Looking at her so happy after a very long time I felt so good. In the middle of the conversation I started crying. She asked me what happened to me. Why am I crying so badly? What is bothering me so much? I hug her tightly and said I don't want to be a doctor, better I be something else. She asked me to look into her eyes and say what the matter was? "Why you don't want to be a doctor? Until yesterday you were dying to be a doctor and today you changed your mind saying I want to be something else?" I looked right into her eyes and confessed the whole matter.

She wiped out the tears from my face and huged me tightly. She told me to drink water first of all otherwise I'm again gonna faint over here with a smile on her face.

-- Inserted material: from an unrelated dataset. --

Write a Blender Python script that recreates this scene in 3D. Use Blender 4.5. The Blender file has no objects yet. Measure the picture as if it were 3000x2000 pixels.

She said "THIS was haunting you? Oh! Surie your friends are right about you that you cry easily. You're such a cry baby. I thought you are brave enough to fight with the world but you aren't. So what happens if you lost? Life doesn't end over here? That's the reason I told you to take care of yourself but you never listen to me. Your doctor too complained to me about you taking stress but I thought what kind of stress? I donno why you keep thinking so much? Just remove everything and try once more and this time NO means NO stress. I asked, and what about dad and everyone else? She said, I'll make them understand everything and better you don't bother about anything.

I felt a little better because she didn't scold me instead she understood me as well as the situation. She is such a 'life savior'.